A ce point, revenons à un argument envisagé plus haut. Comme on l’a dit, si l’on ajoute l’absence des USA en Europe constaté avec cette crise de Géorgie, on s’aperçoit que les deux piliers fondateurs de l’arrangement de la sécurité en Europe (période de stabilité stratégique depuis le traité INF de décembre 1987), – l’URSS et les USA, – sont absents. L’arrangement de sécurité en Europe étant en crise, les acteurs restants devront tenter de s’arranger entre eux. La situation actuelle pourrait bien donner une chaude, très chaude actualité à certaines questions: quand on voit ce que les USA font pour leur “allié” géorgien, que seront donc amenés à penser les pays européens, lorsque la pensée aura progressé, de la garantie nucléaire US qui est toujours brandie comme un argument pour les privilèges exorbitants accordés aux USA sur l’orientation politique de l’Europe? N’est-il pas temps de réactiver certaines questions sulfureuses, jusqu’ici considérées comme seulement théoriques? On veut parler, bien entend de la garantie que l’une ou l’autre force nucléaire européenne, – et l’on pense évidemment à la française puisque le Royaume-Uni est dans la situation chaotique qu’on voit dans sa politique extérieure et européenne, – pourrait apporter aux autres pays de l’UE.

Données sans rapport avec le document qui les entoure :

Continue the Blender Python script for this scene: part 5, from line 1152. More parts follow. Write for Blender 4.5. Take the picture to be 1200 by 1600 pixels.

Le vide stratégique, certes, mais pas l’absence de ceux qui vivaient jusqu’ici dans un état de joyeuse irresponsabilité. C’est cela que garantissait le traité INF. Aujourd’hui, l’enjeu se précise. Les relations des Européens avec Moscou, ce n’est pas simplement une question de gros sous (commerce, énergie, etc.), c’est aussi, c’est surtout, désormais, une question de sécurité. Et, face aux Russes, ou éventuellement et plutôt “avec les Russes” (avec la question que pose la Russie), les Européens se trouvent des obligations nouvelles. Bien qu’on fasse grande confiance aux pressions des grands courants de l’Histoire, on espère tout de même qu’à un moment ou l’autre, un conseiller avisé glissera l’idée dans l’oreille du dynamique président Sarkozy, dont on sait qu’il préfère l’action à la pensée.